L’homme-type de Tríkala a ses passions, ses mélancolies et parfois même ses emportements dionysiaques. Je ne sais pas à quoi ressemblait-il Sakafliás en vrai, mais le type masculin Tríkala est généralement lourd et toutefois souple, son corps est carré et il a plutôt tendance à la querelle, qu’à se tourner vers l’élégant ou vers le délectable. Ce sont alors ces visages très réguliers et barbus, aux yeux plutôt petits qui explorent tout… de manière fourbe et charnelle.
Très souvent, l’apparence et le comportement des jeunes Trikaliótes sont si fortement masculins, que l’on ose y voir en eux, ces mêmes gars brossés de la sorte par les chansons de Tsitsánis et de Kaldáras. Car à Tríkala, on s’éloigne sensiblement de cette doucereuse beauté orientale au comportement décousu, celle qui domine tant dans les quartiers de Thessalonique et d’Athènes.
Ce que l’on retrouve à Tríkala tient de la physionomie et de la carrure alors volontaires, cependant, le Trikalióte-type n’a pas tant l’esprit tourné vers le commerce ou la rapacité, encore moins vers la puissance et l’usure, car en ces lieux, la bravoure est orientée vers l’érotisme, vers les joies et les peines de l’amour et cela même parfois jusqu’à la débauche.
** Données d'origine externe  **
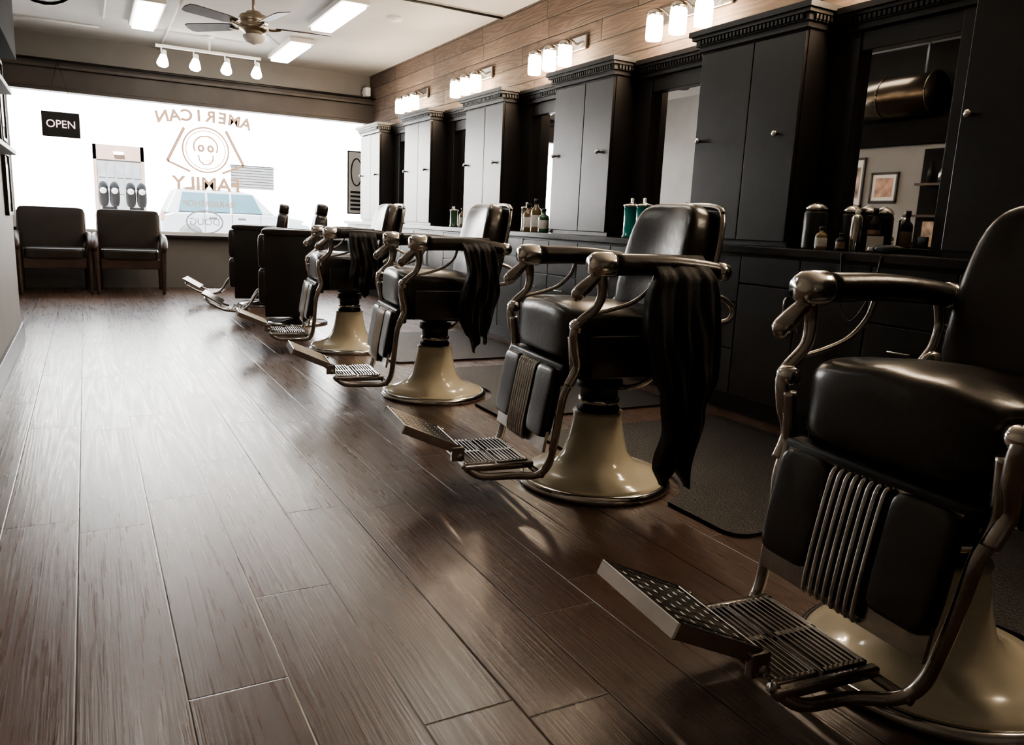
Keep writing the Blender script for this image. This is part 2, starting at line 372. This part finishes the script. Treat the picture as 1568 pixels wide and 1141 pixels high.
# poster by window
ps=empty('framed_poster',(3.50,D-.03,0))
box('frame',-.13,.13,-.02,.02,1.08,1.98,M_iron,ps,.005)
box('print',-.115,.115,-.026,-.018,1.10,1.96,M_paper,ps)
ringxz('print_motif',.09,.20,0,1.68,.02,M_fdark,ps,-.03)
boxes('print_bars',[(-.09,.09,-.03,-.026,1.14+.06*i,1.17+.06*i) for i in range(5)],M_fdark,ps)
tubes('strings',[([(-.1,0,1.98),(-.1,0,2.37)],.002,1),([(.1,0,1.98),(.1,0,2.37)],.002,1)],M_iron,ps,6)

# ------------------------------------------------------------------ station cabinets
YN=[-.34,1.36,3.06,4.77,6.47,8.17,9.87]; CW=.80; XF=3.38; XB=3.63; ZCT=.985; ZT=2.13
def knob(loc,par):
    lathe('knob',[(0,0),(.008,0),(.007,.012),(.017,.02),(.019,.028),(.013,.036),(0,.038)],M_chrome,par,20,loc,(0,-PI/2,0))
def crown(bm,x0,y0,y1,z,dep,ret=True):
    for (o,za,zb) in [(.015,0,.03),(.03,.03,.065),(.05,.065,.085),(.065,.085,.115)]:
        e=o if ret else 0
        add_box(bm,x0-o,x0+dep,y0-e,y1+e,z+za,z+zb)
    n=int((y1-y0)/.028)
    for i in range(n):
        ya=y0+(y1-y0)*i/n
        add_box(bm,x0-.045,x0-.028,ya+.005,ya+.02,z+.036,z+.060)
    if ret:
        n=int(dep/.028)
        for i in range(n):
            xa=x0+i*.028; add_box(bm,xa+.005,xa+.02,y0-.045,y0-.028,z+.036,z+.060)
for i,y0 in enumerate(YN):
    y1=y0+CW; e=empty('storage_cabinet',(0,0,0))
    box('carcass',XF+.02,XW-.002,y0,y1,ZCT+.001,ZT,M_black,e)
    ym=y0+CW*.46
    boxes('doors',[(XF-.002,XF+.018,y0+.004,ym-.003,ZCT+.03,ZT-.015),(XF-.002,XF+.018,ym+.003,y1-.004,ZCT+.03,ZT-.015)],M_black,e,.003)
    bm=bmesh.new(); crown(bm,XF,y0,y1,ZT,XW-XF-.002); bm_obj('crown',bm,M_black,e)
    knob((XF-.002,y0+.13,1.60),e); knob((XF-.002,y1-.05,1.60),e)
for i in range(len(YN)):
    ya=YN[i]+CW; yb=YN[i+1] if i<len(YN)-1 else D-.24
    if yb-ya<.3: continue
    e=empty('station_mirror')
    box('glass',XB,XB+.006,ya+.18,yb-.18,ZCT+.03,ZT-.10,M_mirror,e)
    box('backing',XB+.006,XW-.002,ya+.001,yb-.001,ZCT+.001,ZT-.01,M_black,e)
    boxes('pilasters',[(XB-.05,XB+.005,ya+.002,ya+.18,ZCT+.001,ZT-.02),(XB-.05,XB+.005,yb-.18,yb-.002,ZCT+.001,ZT-.02)],M_black,e,.004)
    boxes('rails',[(XB-.04,XB+.005,ya+.18,yb-.18,ZT-.12,ZT-.02),(XB-.03,XB+.005,ya+.18,yb-.18,ZCT+.001,ZCT+.03)],M_black,e,.003)
    bm=bmesh.new(); crown(bm,XB-.06,ya+.07,yb-.07,ZT-.02,XW-XB+.058,False); bm_obj('crown',bm,M_black,e)
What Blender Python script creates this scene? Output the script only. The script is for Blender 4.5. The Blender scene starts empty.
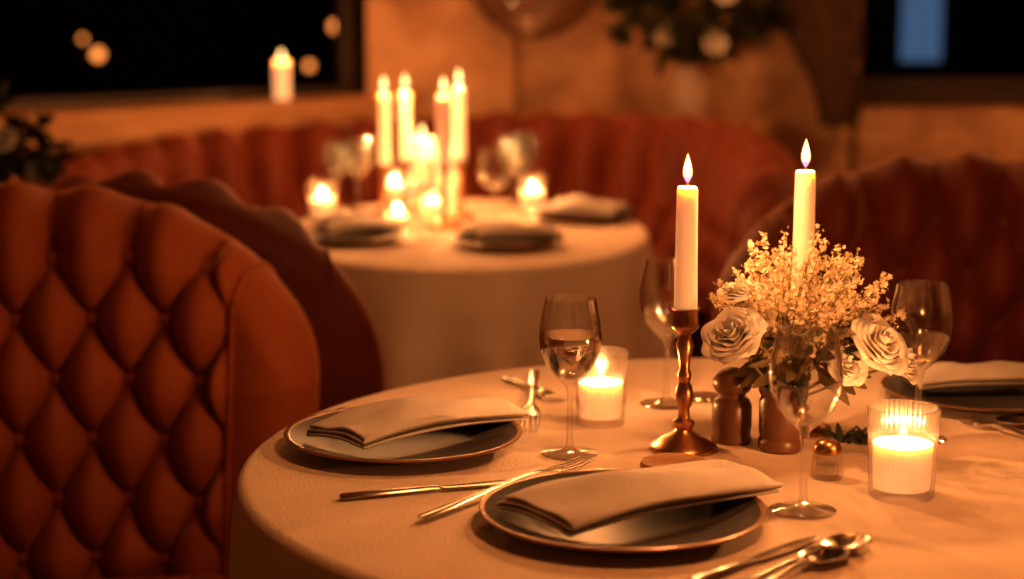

Enfin, il y a les femmes du Rebétiko, du moins pour Vassílis Tsitsánis et Apóstolos Kaldáras, nos deux maîtres-compositeurs ; ainsi, ces dignes figures féminines de Tríkala sont d’abord dynamiques et vouées jusqu’à la mort à leurs amours, conjugaux ou maternels. Ce sont les fameuses maîtresses des chansons, les sorcières, les folles, mais également, les mères endeuillées des pallicares.
Les endroits où il pleut en abondance, rend les gens mieux introvertis. Et les gens dotés de répondant, alors ils flairent le monde, ils ressentent et même ils se souviennent toujours de tout avec émotion. Même si vingt-deux, vingt-trois, voire vingt-quatre ans se sont écoulés depuis.